In fact, it was Shiv who (unintentionally) planted the seed in Matsson’s mind that Tom would be a perfect CEO under his new company. She constantly describes her husband as a pushover, claiming that he’s too weak to pose a real threat to their plans – but this is exactly what Matsson needed. He was threatened by Shiv’s ambition and wanted somebody easier to control, which Tom had proven himself to be. This was the final nail in the coffin for Shiv and Tom’s relationship, which had gradually deteriorated throughout the seasons.

Kendall Losing The Vote Meant That The GoJo Bought Waystar

However, the grand finale of Succession offered the Roy siblings one final chance to prevent Tom from becoming the CEO of Waystar. If Kendall, Shiv, and Roman managed to band together and present a unified front to the board, they could override the GoJo deal and name Kendall as the next CEO. The siblings came up with this plan during a visit to their mother’s home in Barbados, and for a while, it seemed like they’d really be able to put their differences aside and work together.

Ultimately, Shiv willingly voted in favor of the GoJo deal and allowed Tom to succeed because the idea of Kendall assuming their father’s position was too sickening to her.

However, upon returning to the Waystar HQ in New York, Shiv soon realized that allowing Kendall to become the next CEO would be a dangerous game. He was already becoming too much like his father, ordering people around and abusing his brother to assert his dominance, and she couldn’t bring herself to let that happen. Ultimately, Shiv willingly voted in favor of the GoJo deal and allowed Tom to succeed because the idea of Kendall assuming their father’s position was too sickening to her.

Incidentally, Shiv knew that with Tom as Waystar’s CEO, she would still be relevant to the company in some form – even if it was just as Tom’s wife. If she’d voted to block the GoJo deal, she didn’t know what would happen. Her brothers had previously given her plenty of reasons to distrust them; during their brief tenure as “CEO Bros” earlier in the season, they’d been quick to exclude her from important conversations and push her away. When the time came to vote, she chose an assuredly dissatisfying life as the CEO’s wife over a potentially destructive life as the CEO’s sister.

Why None Of The Roy Kids Got The Job At The End Of Succession

In hindsight, it should have been obvious that none of the Roy siblings would become CEO at the end of Succession. From the beginning, the show constantly portrayed them as selfish, incompetent, ruthless individuals who aren’t deserving of any kind of power – and audiences still expected them to be handed the company on a silver platter. As Logan Roy said just days before his death, his children are “not serious people.”

By the end of the show, there was so little trust between the siblings that creating a unified front was essentially impossible. Shiv had been betrayed by her brothers too many times, Kendall had destroyed his public image, and Roman was still grieving the loss of his father. None of these characters were in the right place to become CEO, but Shiv was the only one to really see it.

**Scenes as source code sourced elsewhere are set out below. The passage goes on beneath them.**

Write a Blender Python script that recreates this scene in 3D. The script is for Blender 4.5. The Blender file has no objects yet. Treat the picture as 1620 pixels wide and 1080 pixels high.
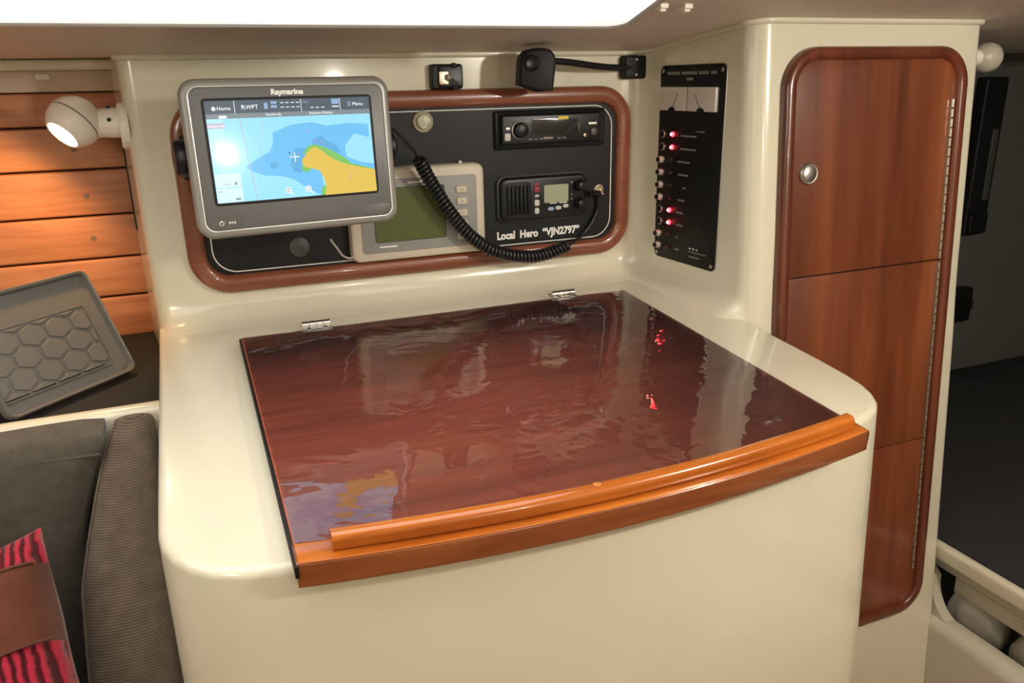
import bpy, bmesh, math, random
from mathutils import Vector, Matrix, noise
random.seed(7)
scn = bpy.context.scene
C = scn.collection
PI = math.pi

# ------------------------------------------------------------------ camera
cam = bpy.data.objects.new('camera', bpy.data.cameras.new('camera'))
C.objects.link(cam)
cam.data.sensor_fit = 'HORIZONTAL'; cam.data.sensor_width = 36.0
cam.data.lens = 1262.42 / 1620 * 36
cam.data.clip_start = 0.02
_r = Vector((0.92633, -0.37641, -0.01814)); _u = Vector((0.13399, 0.28399, 0.94942)); _f = Vector((0.35223, 0.88191, -0.31351))
cam.matrix_world = Matrix(((_r.x, _u.x, -_f.x, -0.0454), (_r.y, _u.y, -_f.y, -1.1875), (_r.z, _u.z, -_f.z, 1.1566), (0, 0, 0, 1)))
scn.camera = cam

# ------------------------------------------------------------------ world, lights, exposure
w = bpy.data.worlds.new('cabin_ambient'); scn.world = w; w.use_nodes = True
w.node_tree.nodes['Background'].inputs[0].default_value = (1.0, 0.93, 0.83, 1)
w.node_tree.nodes['Background'].inputs[1].default_value = 0.5
def lamp(name, kind, loc, energy, color, size, target=None, **kw):
    d = bpy.data.lights.new(name, kind); d.energy = energy; d.color = color
    if kind == 'AREA': d.shape = 'DISK'; d.size = size
    else: d.shadow_soft_size = size
    for k, v in kw.items(): setattr(d, k, v)
    o = bpy.data.objects.new(name, d); C.objects.link(o); o.location = loc
    if target: o.rotation_euler = (Vector(target) - Vector(loc)).to_track_quat('-Z', 'Y').to_euler()
    return o
# cabin lamp under the deckhead to the right of the viewer
lamp('cabin_lamp_light', 'POINT', (0.98, -1.18, 1.30), 25.0, (1.0, 0.93, 0.82), 0.04)
# bulkhead lamp on the opposite side of the cabin, behind the viewer
lamp('opposite_lamp_light', 'POINT', (0.60, -2.17, 1.165), 6.0, (1.0, 0.93, 0.82), 0.018)
# added fill light, unseen, left over the settee to brighten planks and cushions
lamp('settee_fill_light', 'POINT', (-0.72, -1.25, 1.28), 10.0, (1.0, 0.90, 0.76), 0.10)
scn.view_settings.view_transform = 'Standard'; scn.view_settings.look = 'None'
scn.view_settings.gamma = 1.0; scn.view_settings.use_curve_mapping = False
scn.view_settings.exposure = 0.06

# ------------------------------------------------------------------ materials
MATS = {}
def mat(name, col, rough=0.5, metal=0.0, coat=0.0, emit=None, es=0.0, spec=0.5, coat_rough=0.05):
    m = bpy.data.materials.new(name); m.use_nodes = True
    b = m.node_tree.nodes['Principled BSDF']
    b.inputs['Base Color'].default_value = (*col, 1); b.inputs['Roughness'].default_value = rough
    b.inputs['Metallic'].default_value = metal; b.inputs['Coat Weight'].default_value = coat
    b.inputs['Coat Roughness'].default_value = coat_rough
    b.inputs['Specular IOR Level'].default_value = spec
    if emit: b.inputs['Emission Color'].default_value = (*emit, 1); b.inputs['Emission Strength'].default_value = es
    MATS[name] = m; return m
def nodes(m): return m.node_tree.nodes, m.node_tree.links, m.node_tree.nodes['Principled BSDF']
def tex_coord(m, scale, rand=False, rot=(0, 0, 0)):
    N, L, b = nodes(m)
    tc = N.new('ShaderNodeTexCoord'); mp = N.new('ShaderNodeMapping')
    mp.inputs['Scale'].default_value = scale; mp.inputs['Rotation'].default_value = rot
    L.new(tc.outputs['Object'], mp.inputs['Vector'])
    if rand:
        oi = N.new('ShaderNodeObjectInfo'); mul = N.new('ShaderNodeVectorMath'); mul.operation = 'SCALE'
        cx = N.new('ShaderNodeCombineXYZ')
        for k in range(3): L.new(oi.outputs['Random'], cx.inputs[k])
        L.new(cx.outputs[0], mul.inputs[0]); mul.inputs['Scale'].default_value = 37.0
        L.new(mul.outputs[0], mp.inputs['Location'])
    return mp.outputs['Vector']
def ramp(m, fac, stops):
    N, L, b = nodes(m); r = N.new('ShaderNodeValToRGB')
    el = r.color_ramp.elements
    while len(el) < len(stops): el.new(0.5)
    for e, (p, c) in zip(el, stops): e.position = p; e.color = (*c, 1)
    L.new(fac, r.inputs['Fac']); return r.outputs['Color']
def noise_tex(m, vec, scale, detail=4, rough=0.55, dist=0.0):
    N, L, b = nodes(m); n = N.new('ShaderNodeTexNoise')
    n.inputs['Scale'].default_value = scale; n.inputs['Detail'].default_value = detail
    n.inputs['Roughness'].default_value = rough; n.inputs['Distortion'].default_value = dist
    L.new(vec, n.inputs['Vector']); return n.outputs['Fac']
def bump(m, fac, strength, dist=0.001, sock='Normal'):
    N, L, b = nodes(m); bp = N.new('ShaderNodeBump'); bp.inputs['Strength'].default_value = strength
    bp.inputs['Distance'].default_value = dist; L.new(fac, bp.inputs['Height']); L.new(bp.outputs[0], b.inputs[sock])
def mixcol(m, a, bb, fac, mode='MIX'):
    N, L, b = nodes(m); x = N.new('ShaderNodeMix'); x.data_type = 'RGBA'; x.blend_type = mode
    for s, v in (('A', a), ('B', bb)):
        i = [q for q in x.inputs if q.name == s and q.type == 'RGBA'][0]
        if isinstance(v, tuple): i.default_value = (*v, 1)
        else: L.new(v, i)
    if isinstance(fac, float): x.inputs[0].default_value = fac
    else: L.new(fac, x.inputs[0])
    return [q for q in x.outputs if q.type == 'RGBA'][0]
def wood(name, dark, mid, light, axis='x', rough=0.35, coat=0.0, fine=1.0, rand=False):
    m = mat(name, mid, rough, coat=coat)
    N, L, b = nodes(m)
    a, c = 2.2 * fine, 26.0 * fine
    sc = {'x': (a, c, c), 'y': (c, a, c), 'z': (c, c, a)}[axis]
    v = tex_coord(m, sc, rand)
    n1 = noise_tex(m, v, 1.0, 5, 0.6, 0.6)
    col = ramp(m, n1, [(0.25, dark), (0.5, mid), (0.75, light)])
    v2 = tex_coord(m, tuple(s * 5 for s in sc), rand)
    n2 = noise_tex(m, v2, 1.0, 2, 0.5, 0.2)
    fine_c = ramp(m, n2, [(0.35, (0.72, 0.66, 0.62)), (0.6, (1.0, 1.0, 1.0))])
    col = mixcol(m, col, fine_c, 0.55, 'MULTIPLY')
    L.new(col, b.inputs['Base Color'])
    bump(m, n2, 0.12, 0.0005)
    return m
def gelcoat(name, col, rough=0.22):
    m = mat(name, col, rough, coat=0.35, coat_rough=0.08); N, L, b = nodes(m)
    v = tex_coord(m, (1, 1, 1)); n = noise_tex(m, v, 3.5, 3)
    c2 = tuple(q * 0.93 for q in col)
    L.new(ramp(m, n, [(0.3, c2), (0.7, col)]), b.inputs['Base Color'])
    n2 = noise_tex(m, v, 9.0, 2); bump(m, n2, 0.06, 0.004)
    return m
def speckle(name, col, rough=0.6, scale=400, amt=0.3, bst=0.3, bd=0.0006, coat=0.0, spec=0.5):
    m = mat(name, col, rough, coat=coat, spec=spec); N, L, b = nodes(m)
    v = tex_coord(m, (1, 1, 1)); n = noise_tex(m, v, scale, 2)
    lo = tuple(q * (1 - amt) for q in col); hi = tuple(min(1, q * (1 + amt)) for q in col)
    L.new(ramp(m, n, [(0.3, lo), (0.7, hi)]), b.inputs['Base Color'])
    bump(m, n, bst, bd); return m
def fabric(name, col, rib_axis='z', period=0.0032, rot=(0, 0, 0), con=0.55):
    m = mat(name, col, 0.9, spec=0.2); N, L, b = nodes(m)
    v = tex_coord(m, (1, 1, 1), rot=rot)
    wv = N.new('ShaderNodeTexWave'); wv.wave_type = 'BANDS'; wv.bands_direction = rib_axis.upper()
    wv.inputs['Scale'].default_value = 2 * PI / 20 / period
    wv.inputs['Distortion'].default_value = 0.6; wv.inputs['Detail'].default_value = 1; wv.inputs['Detail Scale'].default_value = 0.4
    L.new(v, wv.inputs['Vector'])
    n = noise_tex(m, v, 60, 4)
    base = ramp(m, n, [(0.3, tuple(q * 0.8 for q in col)), (0.7, tuple(q * 1.15 for q in col))])
    rib = ramp(m, wv.outputs['Fac'], [(0.15, (con,) * 3), (0.7, (1.1, 1.1, 1.1))])
    L.new(mixcol(m, base, rib, 0.9, 'MULTIPLY'), b.inputs['Base Color'])
    bump(m, wv.outputs['Fac'], 0.5 * (1 - con) * 2, 0.0008)
    b.inputs['Sheen Weight'].default_value = 0.15
    return m

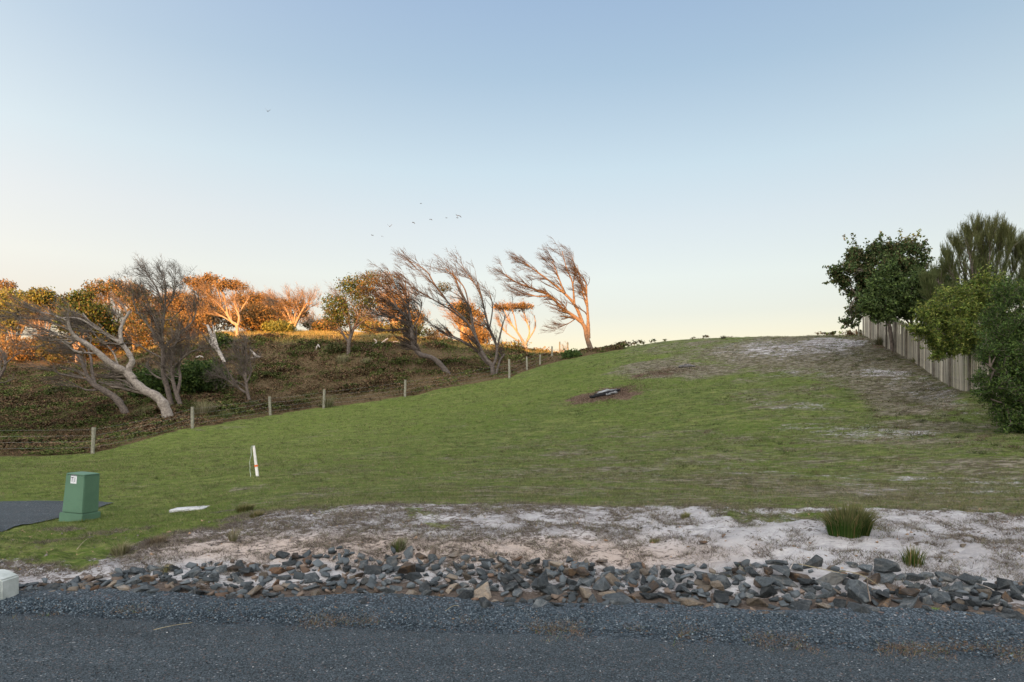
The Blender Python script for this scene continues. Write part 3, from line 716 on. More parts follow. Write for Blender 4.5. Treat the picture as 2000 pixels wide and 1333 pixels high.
    # strays
    for (px, py, s, cn, lab) in ((1372, 1066, .10, 'rusty orange', 'small orange rock half buried in the sand above the rock border'),
                                 (1413, 1050, .09, 'rusty orange', 'small orange rock higher up the pale sand, right of its twin'),
                                 (1880, 1071, .09, 'tan', 'small tan rock alone on the sand right of the small sedge'),
                                 (1175, 1101, .13, 'brown stained', 'flat brown slab lying alone on sand above the rock border'),
                                 (955, 1101, .12, 'slate grey', 'dark slab alone on the sand at the top of the rock border')):
        x, y, z = hit(px, py)
        o = bpy.data.objects.new('rock', meshes[r.integers(len(meshes))]); COL.objects.link(o)
        o.material_slots[0].link = 'OBJECT'; o.material_slots[0].material = ROCKM[cn]
        o.location = (x, y, z + s * .12); o.scale = (s * 1.2, s, s * .7); o.rotation_euler = (0.1, -.1, r.uniform(0, 6))
        tag(o, lab, 'rock', 'rocks lying on the sand')
rocks()

# ------------------------------------------------------------------ tree machinery
def tubes(P, R, sides):
    """P (B,n,3) paths, R (B,n) radii -> verts, quads"""
    B, n = P.shape[:2]
    T = np.gradient(P, axis=1); T /= np.linalg.norm(T, axis=-1, keepdims=True) + 1e-9
    mean = P[:, -1] - P[:, 0]
    ref = np.cross(mean, np.array([0.31, 0.52, 0.11])); ref /= np.linalg.norm(ref, axis=-1, keepdims=True) + 1e-9
    U = ref[:, None] - (ref[:, None] * T).sum(-1, keepdims=True) * T; U /= np.linalg.norm(U, axis=-1, keepdims=True) + 1e-9
    W = np.cross(T, U)
    a = np.arange(sides) * 2 * math.pi / sides
    V = P[:, :, None] + R[:, :, None, None] * (np.cos(a)[None, None, :, None] * U[:, :, None] + np.sin(a)[None, None, :, None] * W[:, :, None])
    ii = np.arange(B * n * sides).reshape(B, n, sides)
    j = np.roll(ii, -1, 2)
    q = np.stack([ii[:, :-1], j[:, :-1], j[:, 1:], ii[:, 1:]], -1).reshape(-1, 4)
    return V.reshape(-1, 3), q
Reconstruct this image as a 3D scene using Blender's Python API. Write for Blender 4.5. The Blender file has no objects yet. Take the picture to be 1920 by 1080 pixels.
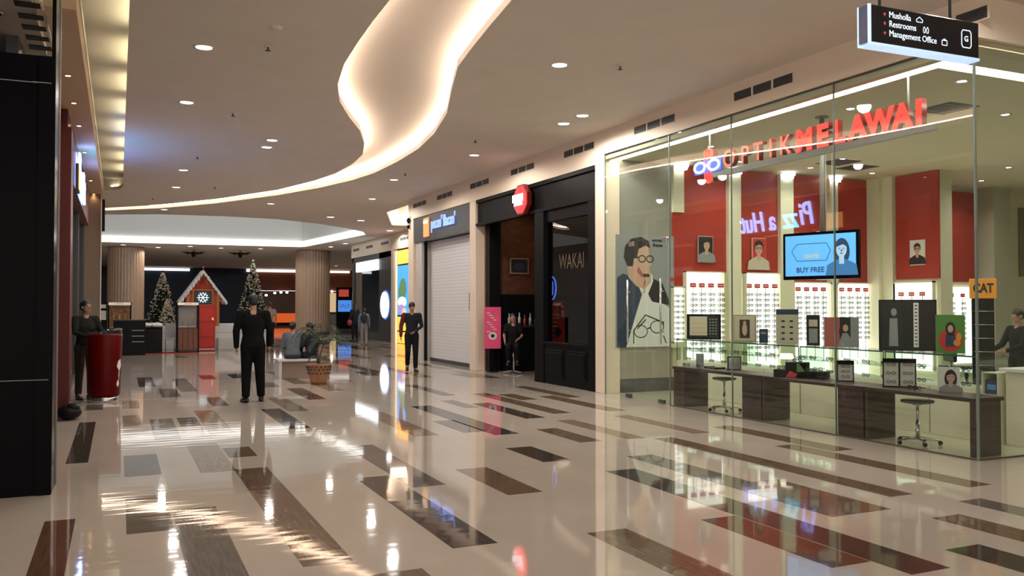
import bpy, bmesh, math, random
from mathutils import Vector, Matrix
from mathutils.geometry import tessellate_polygon
random.seed(7)
SC = bpy.context.scene
COL = SC.collection
R = math.radians
PI = math.pi

# ------------------------------------------------------------ camera
F_PX = 1620.0
YAW = math.atan((960 - 222) / F_PX)
PITCH = math.atan(35 / F_PX)
cd = bpy.data.cameras.new('camera'); cam = bpy.data.objects.new('camera', cd); COL.objects.link(cam)
cd.sensor_fit = 'HORIZONTAL'; cd.sensor_width = 36.0; cd.lens = 36.0 * F_PX / 1920.0
cd.clip_start = 0.05; cd.clip_end = 300
cam.location = (0, 0, 1.55)
cam.rotation_euler = (PI / 2 + PITCH, 0, -YAW)
SC.camera = cam
# ------------------------------------------------------------ world, exposure
w = bpy.data.worlds.new('mall_ambient'); SC.world = w; w.use_nodes = True
bg = w.node_tree.nodes['Background']; bg.inputs[0].default_value = (1.0, 0.90, 0.80, 1); bg.inputs[1].default_value = 0.85
SC.view_settings.view_transform = 'Standard'; SC.view_settings.look = 'None'
SC.view_settings.exposure = 0.62; SC.view_settings.gamma = 1.0; SC.view_settings.use_curve_mapping = False
SC.cycles.max_bounces = 9; SC.cycles.transparent_max_bounces = 24; SC.cycles.glossy_bounces = 5
SC.cycles.diffuse_bounces = 4; SC.cycles.use_denoising = True
SC.cycles.sample_clamp_indirect = 4.0; SC.cycles.caustics_reflective = False; SC.cycles.caustics_refractive = False
DOWNLIGHT_W = 92.0      # each ceiling spot in the hall
SHOP_W = 40.0           # each spot in the optician's
LED_WARM = 30.0          # hidden LED strips in the curved slot
LED_SHOP = 8.0

# ------------------------------------------------------------ materials
MATS = {}
def mat(name, col, rough=0.5, metal=0.0, emit=None, es=0.0, spec=0.5, coat=0.0, noise=0.0, nscale=8.0, stretch=None, bump=0.0):
    if name in MATS: return MATS[name]
    m = bpy.data.materials.new(name); m.use_nodes = True; MATS[name] = m
    nt = m.node_tree; b = nt.nodes['Principled BSDF']
    c = (col[0], col[1], col[2], 1)
    b.inputs['Base Color'].default_value = c
    b.inputs['Roughness'].default_value = rough; b.inputs['Metallic'].default_value = metal
    b.inputs['Specular IOR Level'].default_value = spec
    if coat: b.inputs['Coat Weight'].default_value = coat; b.inputs['Coat Roughness'].default_value = 0.03
    if emit: b.inputs['Emission Color'].default_value = (*emit, 1); b.inputs['Emission Strength'].default_value = es
    if noise or bump:
        tc = nt.nodes.new('ShaderNodeTexCoord'); mp = nt.nodes.new('ShaderNodeMapping')
        nt.links.new(tc.outputs['Object'], mp.inputs[0])
        if stretch: mp.inputs['Scale'].default_value = stretch
        n = nt.nodes.new('ShaderNodeTexNoise'); n.inputs['Scale'].default_value = nscale; n.inputs['Detail'].default_value = 6
        nt.links.new(mp.outputs[0], n.inputs['Vector'])
        if noise:
            r = nt.nodes.new('ShaderNodeValToRGB'); nt.links.new(n.outputs['Fac'], r.inputs[0])
            lo = [max(0, x * (1 - noise)) for x in col]; hi = [min(1, x * (1 + noise)) for x in col]
            r.color_ramp.elements[0].position = 0.3; r.color_ramp.elements[1].position = 0.7
            r.color_ramp.elements[0].color = (*lo, 1); r.color_ramp.elements[1].color = (*hi, 1)
            nt.links.new(r.outputs[0], b.inputs['Base Color'])
        if bump:
            bp = nt.nodes.new('ShaderNodeBump'); bp.inputs['Strength'].default_value = bump; bp.inputs['Distance'].default_value = 0.02
            nt.links.new(n.outputs['Fac'], bp.inputs['Height']); nt.links.new(bp.outputs[0], b.inputs['Normal'])
    return m
def lit(name, col, s): 
    return mat(name, col, 0.5, emit=col, es=s)
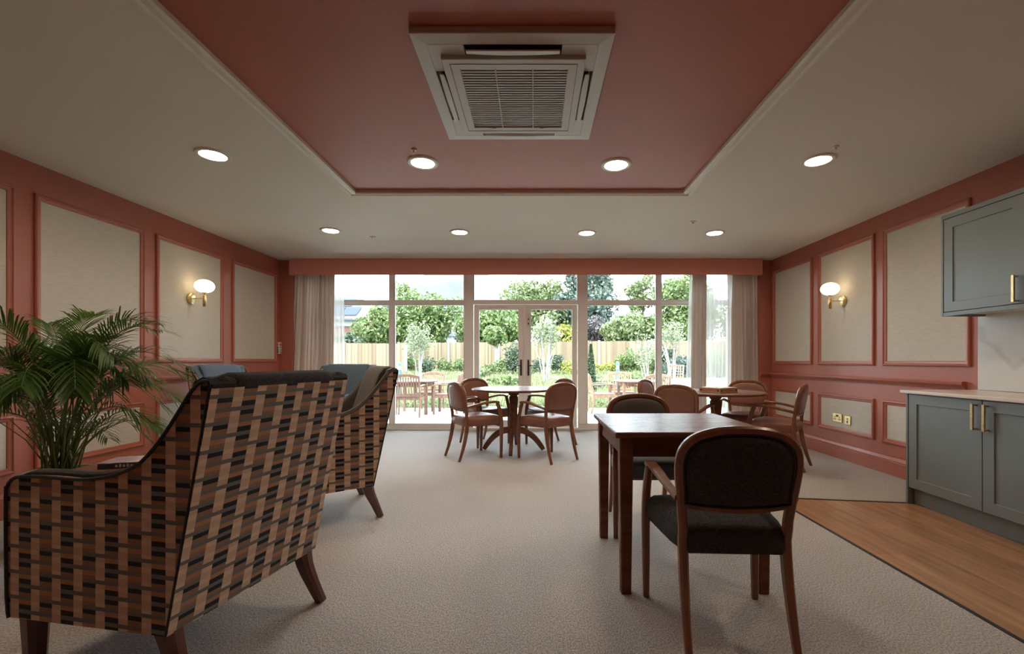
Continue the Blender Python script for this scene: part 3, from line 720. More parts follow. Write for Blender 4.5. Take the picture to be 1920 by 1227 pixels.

Why Tom Really Became CEO In The Succession Finale

Tom, on the other hand, is a serious person. He understands the business and knows exactly how he’s supposed to behave in order to climb the ladder right to the top. He’s constantly displayed a willingness to sacrifice his own comfort and ideologies to please the people above him (even offering to go to prison for Logan), and that’s exactly what Matsson needed in his CEO. Tom’s betrayal of Shiv at the end of season 3 is the first indicator of how soulless and callous he can be by selling his integrity to the highest bidder.

Ultimately, Tom represents a certain brand of character that Succession has a lot to say about. He’s a quiet, more reserved personality who often works from the sidelines and puts his own ideologies to the side in order to cut the biggest paycheck. This is something Succession’s writers are clearly interested in, often comparing Tom’s character to figures in the real world whose business ethics reflect his own. Episodes such as “America Decides” clearly reflect this, allowing the show to comment on the dangerous political monopoly that news conglomerates like ATN have in the real world.